## Start Given data

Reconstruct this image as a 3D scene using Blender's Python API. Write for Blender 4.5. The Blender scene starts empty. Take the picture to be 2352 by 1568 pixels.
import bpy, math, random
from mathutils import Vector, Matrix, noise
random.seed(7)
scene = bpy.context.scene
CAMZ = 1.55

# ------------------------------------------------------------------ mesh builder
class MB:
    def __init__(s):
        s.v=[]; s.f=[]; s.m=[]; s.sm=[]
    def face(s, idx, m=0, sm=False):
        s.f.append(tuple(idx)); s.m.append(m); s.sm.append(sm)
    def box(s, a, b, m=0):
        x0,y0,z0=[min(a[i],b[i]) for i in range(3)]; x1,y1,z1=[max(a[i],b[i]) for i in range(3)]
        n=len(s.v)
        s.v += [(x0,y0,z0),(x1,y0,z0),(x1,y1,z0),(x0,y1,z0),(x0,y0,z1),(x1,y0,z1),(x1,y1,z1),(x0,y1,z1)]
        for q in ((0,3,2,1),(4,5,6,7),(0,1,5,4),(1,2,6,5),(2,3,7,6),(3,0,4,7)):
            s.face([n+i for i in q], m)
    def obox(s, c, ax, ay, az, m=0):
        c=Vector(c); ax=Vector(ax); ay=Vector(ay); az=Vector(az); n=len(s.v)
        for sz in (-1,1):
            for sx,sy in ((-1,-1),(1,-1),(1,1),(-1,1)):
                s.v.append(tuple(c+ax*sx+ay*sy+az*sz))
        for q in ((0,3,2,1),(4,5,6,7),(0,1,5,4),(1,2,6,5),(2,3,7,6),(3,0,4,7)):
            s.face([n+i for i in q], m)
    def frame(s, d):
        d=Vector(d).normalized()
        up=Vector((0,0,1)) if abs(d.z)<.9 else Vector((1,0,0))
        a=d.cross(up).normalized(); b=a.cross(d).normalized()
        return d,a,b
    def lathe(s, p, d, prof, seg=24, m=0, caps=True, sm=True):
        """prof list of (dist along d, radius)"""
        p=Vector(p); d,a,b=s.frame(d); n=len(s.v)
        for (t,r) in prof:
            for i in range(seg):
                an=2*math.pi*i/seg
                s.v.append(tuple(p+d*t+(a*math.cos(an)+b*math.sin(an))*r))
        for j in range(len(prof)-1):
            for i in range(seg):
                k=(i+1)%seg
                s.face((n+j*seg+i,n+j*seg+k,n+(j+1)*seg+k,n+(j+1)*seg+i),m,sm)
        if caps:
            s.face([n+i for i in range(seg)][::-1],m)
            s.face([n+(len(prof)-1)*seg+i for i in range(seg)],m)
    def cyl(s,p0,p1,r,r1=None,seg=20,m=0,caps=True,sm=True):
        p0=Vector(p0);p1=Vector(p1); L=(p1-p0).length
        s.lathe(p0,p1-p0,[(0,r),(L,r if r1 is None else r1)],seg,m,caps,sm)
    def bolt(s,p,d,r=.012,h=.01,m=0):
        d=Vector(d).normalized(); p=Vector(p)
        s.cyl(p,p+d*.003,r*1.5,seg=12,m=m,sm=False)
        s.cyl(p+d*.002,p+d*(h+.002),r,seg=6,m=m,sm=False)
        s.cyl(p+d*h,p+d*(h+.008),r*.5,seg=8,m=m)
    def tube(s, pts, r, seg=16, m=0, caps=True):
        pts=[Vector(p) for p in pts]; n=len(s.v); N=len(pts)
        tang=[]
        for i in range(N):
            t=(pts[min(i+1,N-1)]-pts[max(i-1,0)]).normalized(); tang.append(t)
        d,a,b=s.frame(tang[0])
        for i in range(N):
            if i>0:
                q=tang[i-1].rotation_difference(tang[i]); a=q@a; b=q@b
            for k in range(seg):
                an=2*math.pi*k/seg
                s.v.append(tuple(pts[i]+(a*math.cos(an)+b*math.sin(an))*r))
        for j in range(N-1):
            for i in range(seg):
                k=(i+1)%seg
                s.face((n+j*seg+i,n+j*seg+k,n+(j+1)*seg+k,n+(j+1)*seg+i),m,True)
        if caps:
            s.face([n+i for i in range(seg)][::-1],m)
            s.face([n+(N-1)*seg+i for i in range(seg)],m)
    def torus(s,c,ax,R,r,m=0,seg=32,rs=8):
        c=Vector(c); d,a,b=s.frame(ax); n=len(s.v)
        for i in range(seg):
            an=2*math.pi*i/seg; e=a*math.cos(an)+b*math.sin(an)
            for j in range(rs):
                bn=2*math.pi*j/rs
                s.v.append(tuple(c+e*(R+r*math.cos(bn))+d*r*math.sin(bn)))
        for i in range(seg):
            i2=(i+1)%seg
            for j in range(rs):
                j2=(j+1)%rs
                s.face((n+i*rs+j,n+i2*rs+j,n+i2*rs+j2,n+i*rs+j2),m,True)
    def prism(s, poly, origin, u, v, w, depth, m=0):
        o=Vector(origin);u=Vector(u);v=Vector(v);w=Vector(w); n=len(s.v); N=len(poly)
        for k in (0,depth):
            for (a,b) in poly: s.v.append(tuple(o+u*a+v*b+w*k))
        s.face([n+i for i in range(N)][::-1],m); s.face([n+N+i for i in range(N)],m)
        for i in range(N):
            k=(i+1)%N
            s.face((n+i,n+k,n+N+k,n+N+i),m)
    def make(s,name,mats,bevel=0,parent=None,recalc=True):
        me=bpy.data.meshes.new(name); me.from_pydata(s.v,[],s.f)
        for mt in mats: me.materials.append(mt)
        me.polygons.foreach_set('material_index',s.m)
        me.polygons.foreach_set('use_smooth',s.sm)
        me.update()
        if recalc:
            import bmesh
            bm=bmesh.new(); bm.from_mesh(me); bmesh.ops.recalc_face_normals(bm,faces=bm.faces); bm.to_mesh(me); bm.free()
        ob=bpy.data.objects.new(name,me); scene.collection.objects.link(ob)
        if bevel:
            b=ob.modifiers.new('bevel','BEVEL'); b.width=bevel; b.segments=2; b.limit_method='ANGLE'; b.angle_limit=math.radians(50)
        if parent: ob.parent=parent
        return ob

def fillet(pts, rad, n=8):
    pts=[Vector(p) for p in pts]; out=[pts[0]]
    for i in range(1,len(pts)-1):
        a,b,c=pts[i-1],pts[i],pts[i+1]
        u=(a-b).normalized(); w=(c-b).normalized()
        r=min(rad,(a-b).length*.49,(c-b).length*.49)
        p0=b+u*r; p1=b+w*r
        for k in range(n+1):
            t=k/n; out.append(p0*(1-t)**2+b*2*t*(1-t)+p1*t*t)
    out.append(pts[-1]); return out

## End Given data

Request
Return what is listed above, exactly and completely.

Answer to this problem
Reconstruct this image as a 3D scene using Blender's Python API. Write for Blender 4.5. The Blender scene starts empty. Take the picture to be 2352 by 1568 pixels.
import bpy, math, random
from mathutils import Vector, Matrix, noise
random.seed(7)
scene = bpy.context.scene
CAMZ = 1.55

# ------------------------------------------------------------------ mesh builder
class MB:
    def __init__(s):
        s.v=[]; s.f=[]; s.m=[]; s.sm=[]
    def face(s, idx, m=0, sm=False):
        s.f.append(tuple(idx)); s.m.append(m); s.sm.append(sm)
    def box(s, a, b, m=0):
        x0,y0,z0=[min(a[i],b[i]) for i in range(3)]; x1,y1,z1=[max(a[i],b[i]) for i in range(3)]
        n=len(s.v)
        s.v += [(x0,y0,z0),(x1,y0,z0),(x1,y1,z0),(x0,y1,z0),(x0,y0,z1),(x1,y0,z1),(x1,y1,z1),(x0,y1,z1)]
        for q in ((0,3,2,1),(4,5,6,7),(0,1,5,4),(1,2,6,5),(2,3,7,6),(3,0,4,7)):
            s.face([n+i for i in q], m)
    def obox(s, c, ax, ay, az, m=0):
        c=Vector(c); ax=Vector(ax); ay=Vector(ay); az=Vector(az); n=len(s.v)
        for sz in (-1,1):
            for sx,sy in ((-1,-1),(1,-1),(1,1),(-1,1)):
                s.v.append(tuple(c+ax*sx+ay*sy+az*sz))
        for q in ((0,3,2,1),(4,5,6,7),(0,1,5,4),(1,2,6,5),(2,3,7,6),(3,0,4,7)):
            s.face([n+i for i in q], m)
    def frame(s, d):
        d=Vector(d).normalized()
        up=Vector((0,0,1)) if abs(d.z)<.9 else Vector((1,0,0))
        a=d.cross(up).normalized(); b=a.cross(d).normalized()
        return d,a,b
    def lathe(s, p, d, prof, seg=24, m=0, caps=True, sm=True):
        """prof list of (dist along d, radius)"""
        p=Vector(p); d,a,b=s.frame(d); n=len(s.v)
        for (t,r) in prof:
            for i in range(seg):
                an=2*math.pi*i/seg
                s.v.append(tuple(p+d*t+(a*math.cos(an)+b*math.sin(an))*r))
        for j in range(len(prof)-1):
            for i in range(seg):
                k=(i+1)%seg
                s.face((n+j*seg+i,n+j*seg+k,n+(j+1)*seg+k,n+(j+1)*seg+i),m,sm)
        if caps:
            s.face([n+i for i in range(seg)][::-1],m)
            s.face([n+(len(prof)-1)*seg+i for i in range(seg)],m)
    def cyl(s,p0,p1,r,r1=None,seg=20,m=0,caps=True,sm=True):
        p0=Vector(p0);p1=Vector(p1); L=(p1-p0).length
        s.lathe(p0,p1-p0,[(0,r),(L,r if r1 is None else r1)],seg,m,caps,sm)
    def bolt(s,p,d,r=.012,h=.01,m=0):
        d=Vector(d).normalized(); p=Vector(p)
        s.cyl(p,p+d*.003,r*1.5,seg=12,m=m,sm=False)
        s.cyl(p+d*.002,p+d*(h+.002),r,seg=6,m=m,sm=False)
        s.cyl(p+d*h,p+d*(h+.008),r*.5,seg=8,m=m)
    def tube(s, pts, r, seg=16, m=0, caps=True):
        pts=[Vector(p) for p in pts]; n=len(s.v); N=len(pts)
        tang=[]
        for i in range(N):
            t=(pts[min(i+1,N-1)]-pts[max(i-1,0)]).normalized(); tang.append(t)
        d,a,b=s.frame(tang[0])
        for i in range(N):
            if i>0:
                q=tang[i-1].rotation_difference(tang[i]); a=q@a; b=q@b
            for k in range(seg):
                an=2*math.pi*k/seg
                s.v.append(tuple(pts[i]+(a*math.cos(an)+b*math.sin(an))*r))
        for j in range(N-1):
            for i in range(seg):
                k=(i+1)%seg
                s.face((n+j*seg+i,n+j*seg+k,n+(j+1)*seg+k,n+(j+1)*seg+i),m,True)
        if caps:
            s.face([n+i for i in range(seg)][::-1],m)
            s.face([n+(N-1)*seg+i for i in range(seg)],m)
    def torus(s,c,ax,R,r,m=0,seg=32,rs=8):
        c=Vector(c); d,a,b=s.frame(ax); n=len(s.v)
        for i in range(seg):
            an=2*math.pi*i/seg; e=a*math.cos(an)+b*math.sin(an)
            for j in range(rs):
                bn=2*math.pi*j/rs
                s.v.append(tuple(c+e*(R+r*math.cos(bn))+d*r*math.sin(bn)))
        for i in range(seg):
            i2=(i+1)%seg
            for j in range(rs):
                j2=(j+1)%rs
                s.face((n+i*rs+j,n+i2*rs+j,n+i2*rs+j2,n+i*rs+j2),m,True)
    def prism(s, poly, origin, u, v, w, depth, m=0):
        o=Vector(origin);u=Vector(u);v=Vector(v);w=Vector(w); n=len(s.v); N=len(poly)
        for k in (0,depth):
            for (a,b) in poly: s.v.append(tuple(o+u*a+v*b+w*k))
        s.face([n+i for i in range(N)][::-1],m); s.face([n+N+i for i in range(N)],m)
        for i in range(N):
            k=(i+1)%N
            s.face((n+i,n+k,n+N+k,n+N+i),m)
    def make(s,name,mats,bevel=0,parent=None,recalc=True):
        me=bpy.data.meshes.new(name); me.from_pydata(s.v,[],s.f)
        for mt in mats: me.materials.append(mt)
        me.polygons.foreach_set('material_index',s.m)
        me.polygons.foreach_set('use_smooth',s.sm)
        me.update()
        if recalc:
            import bmesh
            bm=bmesh.new(); bm.from_mesh(me); bmesh.ops.recalc_face_normals(bm,faces=bm.faces); bm.to_mesh(me); bm.free()
        ob=bpy.data.objects.new(name,me); scene.collection.objects.link(ob)
        if bevel:
            b=ob.modifiers.new('bevel','BEVEL'); b.width=bevel; b.segments=2; b.limit_method='ANGLE'; b.angle_limit=math.radians(50)
        if parent: ob.parent=parent
        return ob

def fillet(pts, rad, n=8):
    pts=[Vector(p) for p in pts]; out=[pts[0]]
    for i in range(1,len(pts)-1):
        a,b,c=pts[i-1],pts[i],pts[i+1]
        u=(a-b).normalized(); w=(c-b).normalized()
        r=min(rad,(a-b).length*.49,(c-b).length*.49)
        p0=b+u*r; p1=b+w*r
        for k in range(n+1):
            t=k/n; out.append(p0*(1-t)**2+b*2*t*(1-t)+p1*t*t)
    out.append(pts[-1]); return out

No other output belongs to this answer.